Alito then moved onto Rothfeld's timeline argument.

"There is nothing in the statute that says that those three events have to take place in a temporal sequence," he said in reference to the three steps of conviction, registration and moving.

Roberts set himself apart from the other conservative justices by seeming to advance Rothfeld's arguments while Rothfeld was still at the podium. "That's pretty unusual, isn't it, to have Congress say it's up to the Attorney General whether their laws apply prospectively or retroactively," he said to Rothfeld.

But Justice Antonin Scalia seemed to disagree. "Well, it's not as though he was authorized to make something a crime which wasn't a crime," he said.

Justice Sonia Sotomayor depicted what would happen if the Court ruled in Carr's favor. "The problem is that the people who had traveled previously and failed to register would no longer be subject to any registration process or presumably any punishment," she said.

She then noted that all states have registry requirements and suggested that the case shouldn't even be in federal court. "Why can't those states that the individual has moved to simply prosecute the person for a failure to register?" she asked.

Indiana law punishes sex offenders with up to three years in prison if they fail to register, which is seven years shorter than the federal government's maximum sentence.
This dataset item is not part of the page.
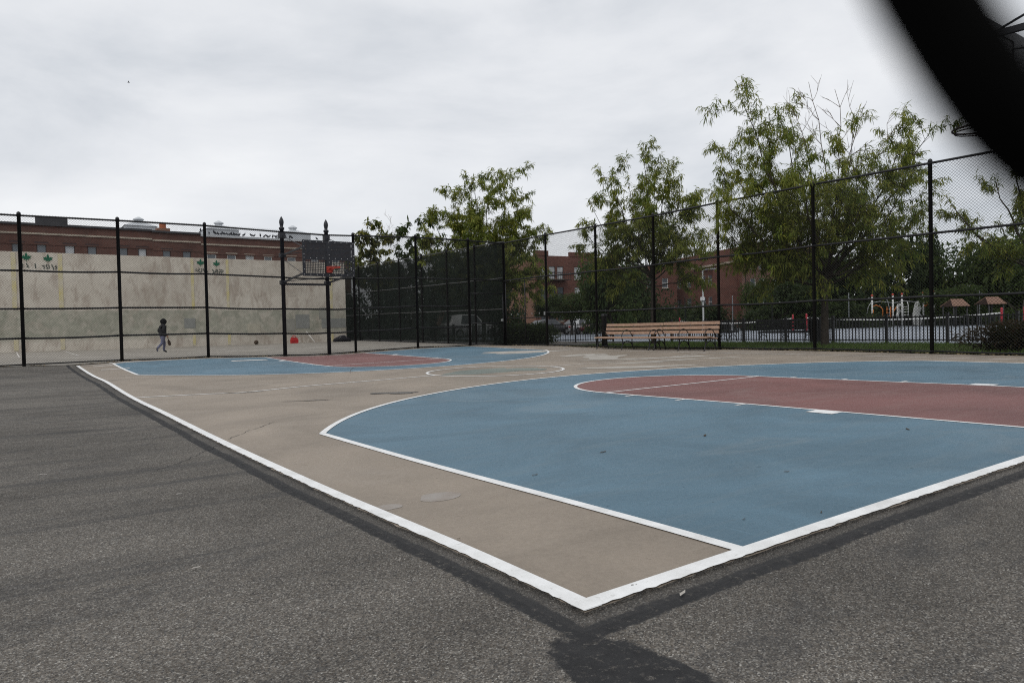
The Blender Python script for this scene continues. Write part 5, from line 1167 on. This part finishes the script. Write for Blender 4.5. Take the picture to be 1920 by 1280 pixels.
    for hp_ in (hand_p[0],):
        wd = mat('dark_wood', (.05, .032, .022), .6, .3, var=.3, scale=20); e_ = tag(empty('paddle', Vector((px_, py_, z0))+hp_), 'short dark paddle held in the hand of the walking person', 'paddle')
        d = (Fv*.22-U*.97).normalized(); m = MB(); m.tube([-d*.03, d*.16], .016, 7); m.build('handle', wd, e_, True)
        m = MB(); sdv = (Fv*.97+U*.22).normalized(); pr = [(.15, .02), (.20, .05), (.28, .062), (.36, .055), (.40, .02)]
        vv_ = [d*a+sdv*b_*sg+Lf*o_ for o_ in (-.008, .008) for sg, L2 in ((1, pr), (-1, pr[::-1])) for a, b_ in L2]
        m.add(vv_, [tuple(range(9, -1, -1)), tuple(range(10, 20))]+[(i, (i+1) % 10, 10+(i+1) % 10, 10+i) for i in range(10)]); m.build('blade', wd, e_)
person()

# ------------------------------------------------------------------ small litter on the court
tm_ = mat('dark_twig_bark', (.03, .024, .02), .9, .1, var=.3, scale=30); lf = mat('dead_leaf', (.06, .045, .03), .85, .15, var=.3, scale=30)
for k, (u, v, L_, a, lb) in enumerate(((1131, 847, .085, .2, 'small dark leaf lying on the blue paint near the three point arc side'), (1322, 816, .10, .6, 'small dark leaf on the blue paint left of the lane block'), (1003, 890, .06, .1, 'short dark twig on the blue paint close to the long corner line'),
        (1702, 804, .10, .7, 'small dark leaf on the blue paint below the red key'), (1188, 1097, .030, -.3, 'tiny dark twig on the tan paint close to the court corner'), (1540, 960, .035, .5, 'tiny dark crumb on the blue paint near the baseline'), (1395, 973, .03, .2, 'tiny dark crumb on the blue paint near the corner line end'), (860, 1010, .025, .2, 'tiny dark crumb on the tan paint beside the sideline'),
        (1475, 884, .05, -.3, 'short dark twig in the middle of the blue paint'), (1280, 1108, .06, .4, 'pale grey flake on the dark strip beside the baseline'), (368, 1060, .05, .3, 'pale flat flake on the asphalt left of the court'))):
    zc = .02; c = onZ(u, v, zc); c = onZ(u, v, g1(c[0], c[1])+.018); b = MB()
    mt_ = lf if k < 9 else M['pale']
    b.add([(-L_/2, 0, .001), (-L_*.2, L_*.13, .004), (L_*.25, L_*.10, .002), (L_/2, 0, .005), (L_*.2, -L_*.09, .001), (-L_*.25, -L_*.08, .004)], [(0, 1, 5), (1, 2, 4, 5), (2, 3, 4)])
    o = b.build('fallen_leaf' if k in (0, 1, 3) else 'fallen_twig' if k < 9 else 'paint_flake', mt_); o.location = (c[0], c[1], g1(c[0], c[1])+(.018 if k < 10 else .004)-(0 if k < 9 else .006)); o.rotation_euler = (0, 0, a); tag(o, lb, 'leaf' if k in (0, 1, 3) else 'twig' if k < 9 else 'flake')
    if k >= 9: o.location.z = g1(c[0], c[1])+.010

# ------------------------------------------------------------------ wrist cord hanging close to the lens, out of focus
cord = mat('black_woven_cord', (.002, .002, .002), .95, .05, var=.2, scale=900)
cp = [(1610, -330, .0355), (1640, -230, .0352), (1676, -140, .035), (1720, -46, .035), (1779, 57, .035), (1840, 152, .035), (1900, 229, .0352), (1975, 295, .0356), (2070, 350, .0362), (2200, 400, .037), (2320, 420, .0385), (2370, 360, .040), (2340, 260, .0405), (2250, 130, .0405), (2160, 10, .0405), (2060, -120, .040), (1940, -250, .0385), (1820, -350, .037), (1700, -400, .036), (1630, -385, .0356)]
pts = [Vector(map(float, dep(*c))) for c in cp]; n = len(pts); sm = []
for i in range(n):                                  # smooth closed loop
    a, b_, c, d = pts[i-1], pts[i], pts[(i+1) % n], pts[(i+2) % n]
    for k in range(4):
        t = k/4; sm.append(.5*((2*b_)+(c-a)*t+(2*a-5*b_+4*c-d)*t*t+(3*b_-a-3*c+d)*t**3))
m = MB(); m.tube(sm+[sm[0]], .0024, 12, caps=False); tag(m.build('wrist_cord', cord, None, True), 'black camera cord loop hanging out of focus in the top right corner', 'cord')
Assistant Solicitor General Curtis Gannon represented the government. He argued that the law was meant to catch offenders who had fallen off the registry, including those who traveled before the act was adopted. He added that Carr did not re-register long after the law was passed, violating both federal and state registry laws.
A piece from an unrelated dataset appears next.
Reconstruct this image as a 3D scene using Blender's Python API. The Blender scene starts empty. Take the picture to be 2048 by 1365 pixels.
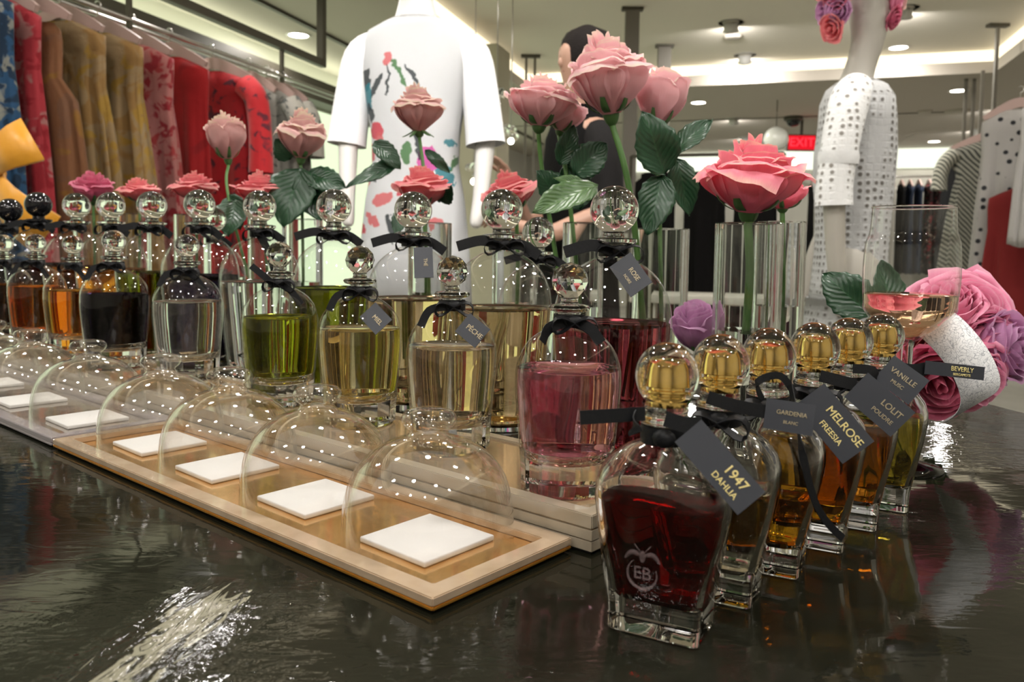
import bpy, bmesh, math, random
from mathutils import Vector, Matrix, noise
random.seed(7)
PI = math.pi
scene = bpy.context.scene
COL = scene.collection

# ------------------------------------------------------------------ camera model
F = 1575.0; SHIFT = 82.0; ROLL = .014; HC = 495.0
PY0 = 682.5 - SHIFT
PITCH = math.atan((PY0 - HC) / F)
EYE = .18                       # eye height above the table top
TZ = .80                        # table top above the floor
PSI = math.radians(17)          # heading of the camera, to the left of the shop's long axis
CP, SP = math.cos(PSI), math.sin(PSI)

def ray(px, py):
    x = (px - 1024) / F; y = -(py - PY0) / F
    cr, sr = math.cos(ROLL), math.sin(ROLL)
    x, y = x * cr - y * sr, x * sr + y * cr
    c, s = math.cos(PITCH), math.sin(PITCH)
    return (x, c + y * s, -s + y * c)

def P(px, py, Y):               # point at forward distance Y; x right, y forward, z above the table top
    d = ray(px, py)
    return Vector((d[0] / d[1] * Y, Y, EYE + d[2] / d[1] * Y))

def T(px, py, z=0.):            # point on the horizontal plane z above the table top
    d = ray(px, py); t = (z - EYE) / d[2]
    return Vector((d[0] * t, d[1] * t, z))

def W(p):                       # table frame -> world
    return Vector((p[0] * CP - p[1] * SP, p[0] * SP + p[1] * CP, p[2] + TZ))

def PW(px, py, Y):
    return W(P(px, py, Y))

def onX(px, X):                 # forward distance at which column px meets the world plane x = X
    d = ray(px, 500)
    r = d[0] / d[1]
    return X / (r * CP - SP)

cam = bpy.data.cameras.new('camera')
camo = bpy.data.objects.new('camera', cam); COL.objects.link(camo)
cam.sensor_width = 36; cam.lens = F * 36 / 2048; cam.shift_y = -SHIFT / 2048
cam.clip_start = .02; cam.clip_end = 60
cam.dof.use_dof = True; cam.dof.focus_distance = .56; cam.dof.aperture_fstop = 14
camo.location = (0, 0, TZ + EYE)
camo.rotation_euler = (Matrix.Rotation(PSI, 3, 'Z') @ Matrix.Rotation(PI / 2 - PITCH, 3, 'X') @ Matrix.Rotation(ROLL, 3, 'Z')).to_euler()
scene.camera = camo

# ------------------------------------------------------------------ materials
def srgb(r, g, b):
    f = lambda c: (c / 255 / 12.92) if c / 255 <= .04045 else ((c / 255 + .055) / 1.055) ** 2.4
    return (f(r), f(g), f(b), 1)

def newmat(name):
    m = bpy.data.materials.new(name); m.use_nodes = True
    nt = m.node_tree; nt.nodes.clear()
    out = nt.nodes.new('ShaderNodeOutputMaterial')
    return m, nt, out

def node(nt, typ, ins=None, **kw):
    n = nt.nodes.new(typ)
    for k, v in kw.items(): setattr(n, k, v)
    for k, v in (ins or {}).items():
        if isinstance(v, bpy.types.NodeSocket): nt.links.new(v, n.inputs[k])
        else: n.inputs[k].default_value = v
    return n

def math_(nt, op, a, b=0., c=None, clamp=False):
    n = node(nt, 'ShaderNodeMath', {0: a, 1: b}, operation=op, use_clamp=clamp)
    if c is not None: n.inputs[2].default_value = c
    return n.outputs[0]

def ramp(nt, fac, stops, interp='LINEAR'):
    n = node(nt, 'ShaderNodeValToRGB', {0: fac}); cr = n.color_ramp; cr.interpolation = interp
    while len(cr.elements) < len(stops): cr.elements.new(.5)
    for e, (p, c) in zip(cr.elements, stops):
        e.position = p; e.color = c if len(c) == 4 else (*c, 1)
    return n.outputs[0]

def mixc(nt, fac, a, b):
    n = node(nt, 'ShaderNodeMix', data_type='RGBA')
    for k, v in ((0, fac), (6, a), (7, b)):
        if isinstance(v, bpy.types.NodeSocket): nt.links.new(v, n.inputs[k])
        else: n.inputs[k].default_value = v
    return n.outputs[2]

def pbsdf(nt, out, **kw):
    n = node(nt, 'ShaderNodeBsdfPrincipled', {k.replace('_', ' '): v for k, v in kw.items()})
    nt.links.new(n.outputs[0], out.inputs[0]); return n

def pmat(name, col, rough=.5, bump=0, bscale=40, **kw):
    m, nt, out = newmat(name)
    tc = node(nt, 'ShaderNodeTexCoord').outputs['Object']
    nz = node(nt, 'ShaderNodeTexNoise', {'Vector': tc, 'Scale': bscale, 'Detail': 4.})
    c = mixc(nt, math_(nt, 'MULTIPLY', nz.outputs[0], .12), col, (col[0] * .8, col[1] * .8, col[2] * .8, 1))
    b = pbsdf(nt, out, Base_Color=c, Roughness=rough, **kw)
    if bump:
        bp = node(nt, 'ShaderNodeBump', {'Height': nz.outputs[0], 'Distance': bump, 'Strength': .6})
        nt.links.new(bp.outputs[0], b.inputs['Normal'])
    return m

def shell_mat(name, tint=(1, 1, 1, 1), k=.75, power=3.8, floor_=.04):
    """thin blown glass: clear straight through, mirror-like towards grazing angles"""
    m, nt, out = newmat(name)
    lw = node(nt, 'ShaderNodeLayerWeight', {'Blend': .5})
    f = math_(nt, 'MULTIPLY', math_(nt, 'POWER', lw.outputs['Facing'], power), k)
    f = math_(nt, 'ADD', f, floor_, clamp=True)
    tr = node(nt, 'ShaderNodeBsdfTransparent', {'Color': tint})
    gl = node(nt, 'ShaderNodeBsdfGlossy', {'Color': (1, 1, 1, 1), 'Roughness': .015})
    mx = node(nt, 'ShaderNodeMixShader', {0: f, 1: tr.outputs[0], 2: gl.outputs[0]})
    nt.links.new(mx.outputs[0], out.inputs[0]); return m

def glass_mat(name, col=(1, 1, 1, 1), ior=1.5, rough=0.):
    m, nt, out = newmat(name)
    g = node(nt, 'ShaderNodeBsdfGlass', {'Color': col, 'IOR': ior, 'Roughness': rough})
    nt.links.new(g.outputs[0], out.inputs[0]); return m

def emit_mat(name, col, s):
    m, nt, out = newmat(name)
    e = node(nt, 'ShaderNodeEmission', {'Color': col, 'Strength': s})
    nt.links.new(e.outputs[0], out.inputs[0]); return m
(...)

Moving sex offenders are required to re-register within 10 days under both Alabama and Indiana law.

Gannon said that a decade after every state passed sex offender registration laws, 100,000 offenders still could not be found. "They were concerned about the persons who had fallen off the sex offender registry rolls," Gannon said of the government.

Justice Stephen Breyer warned the government lawyer, "This is a very close case. That tends to cut somewhat against you," he said, seeming to refer to a rule that cases on ambiguous laws be ruled in the defendant's favor.

Scalia even chimed in, suggesting the law only addressed moves after its implementation. "They use the past tense when they mean it," he said.

Sotomayor pointed to the ambiguity of the law, noting that while sex offenders are supposed to register, states don't necessarily have places to register, that it's not clear how much time offenders have to register or that they are expected to register the same way they did under the old system.

She asked the government lawyer, "Are you worried at all whether or not there might be a due process violation in all the indeterminate provisions of this law?"

Gannon replied that he didn't think there was a violation.

The federal government has required states to keep records of sex offenders since 1996, but discrepancies soon emerged in the classification of a sex offender, and in the data collected. The 2006 law was the legislature's effort to keep uniform and detailed files on the criminals.

The district court denied Carr's motion to dismiss the indictment on the basis that he moved before the law was passed, and the 7th Circuit affirmed. However, the 10th Circuit reached the opposite conclusion on a different case over the same issue.